The net figure for government borrowing and lending is in deficit by 33.5 trillion yen (364.41 billion U.S. dollars) this fiscal year and ratings agencies have warned that Japan's sovereign debt rating could be cut unless a solid recovery plan is enacted.

Tanigaki pressed the prime minister on his pledge to rejuvenate the employment market and his plans to bring this to fruition. Kan, for his part, emphasized that the government will spend money in areas that create jobs.

"We will form budgets based on the criteria of how much economic growth can be expected," Kan said.

The LDP chief also pushed Kan to withdraw the existing policy platform of the DPJ in last year's general election, which led to state spending elevating the nation's fiscal budget in 2010 to a record high. Tanigaki maintained that such a platform ran contrary to Kan's pledge to enhance fiscal discipline.

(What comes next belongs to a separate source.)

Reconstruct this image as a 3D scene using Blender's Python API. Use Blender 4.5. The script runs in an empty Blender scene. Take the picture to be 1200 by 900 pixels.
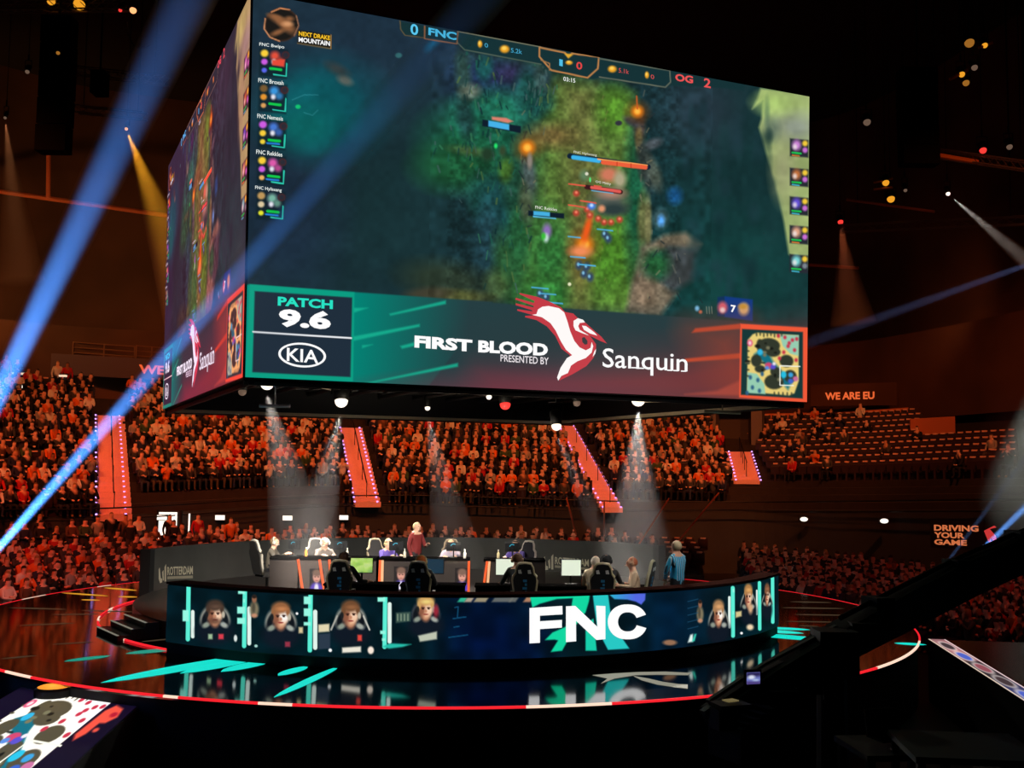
import bpy, math, random
import numpy as np
from mathutils import Vector, Matrix
random.seed(7); RNG = np.random.default_rng(7)
SC = bpy.context.scene
COL = SC.collection
PI = math.pi
# ------------------------------------------------------------------ camera
F_PX, PITCH, ROLL, CAM_Z = 1269.0, 0.0785, 0.0115, 3.55
cam_d = bpy.data.cameras.new('camera'); cam = bpy.data.objects.new('camera', cam_d); COL.objects.link(cam)
cam_d.sensor_width = 36.0; cam_d.lens = F_PX / 1200 * 36; cam_d.clip_end = 500; cam_d.clip_start = .1
cam.matrix_world = Matrix.Translation((0, 0, CAM_Z)) @ Matrix.Rotation(PI/2 + PITCH, 4, 'X') @ Matrix.Rotation(ROLL, 4, 'Z')
SC.camera = cam
SC.view_settings.view_transform = 'Standard'; SC.view_settings.look = 'None'
SC.view_settings.exposure = 0; SC.view_settings.gamma = 1
CP, SP, CR, SR = math.cos(PITCH), math.sin(PITCH), math.cos(ROLL), math.sin(ROLL)
def ray(px, py):
    x, y = (px-600)/F_PX, (py-450)/F_PX
    X, Y = x*CR + y*SR, -x*SR + y*CR
    return Vector((X, CP + Y*SP, SP - Y*CP))
def at_z(px, py, z):
    r = ray(px, py); t = (z - CAM_Z)/r.z
    return Vector((r.x*t, r.y*t, z))
def at_d(px, py, d):
    r = ray(px, py); t = d/r.y
    return Vector((r.x*t, d, CAM_Z + r.z*t))
def x_at(px, d): return at_d(px, 560, d).x
def proj(p):
    x, y, z = p[0], p[1], p[2]-CAM_Z
    d = y*CP + z*SP; up = -y*SP + z*CP
    X = x/d*F_PX; Y = -up/d*F_PX
    return 600 + X*CR - Y*SR, 450 + X*SR + Y*CR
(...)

The opposition bloc also stated that Kan is now responsible for providing a clear and detailed explanation of issues involving his predecessor Yukio Hatoyama and Ichiro Ozawa, former DPJ secretary general, related to their alleged involvement in political funds scandals.

In addition, the main opposition party said that Kan was party responsible for the bungled handling of the relocation plan for a U.S. Marine facility in Okinawa.

"Mr. Kan, who was then deputy prime minister, has heavy collective responsibility for the stagnation and confusion caused by the former Cabinet over the Futenma issue," Tanigaki said.

Kan also drew fire from his heavyweight political opponents regarding allegations last week that three of his ministers might have claimed hefty expenses for running illegitimate offices.

However, Kan's resounding emphasis on Monday was on fiscal reform and he reiterated that the government intends to work tirelessly with the Bank of Japan (BOJ) to pull the nation's economy out of deflation.

"We consider it our urgent task to get rid of deflation. We will work together with the BOJ as one and make comprehensive efforts to put Japan's economy on a sustainable recovery track," he said.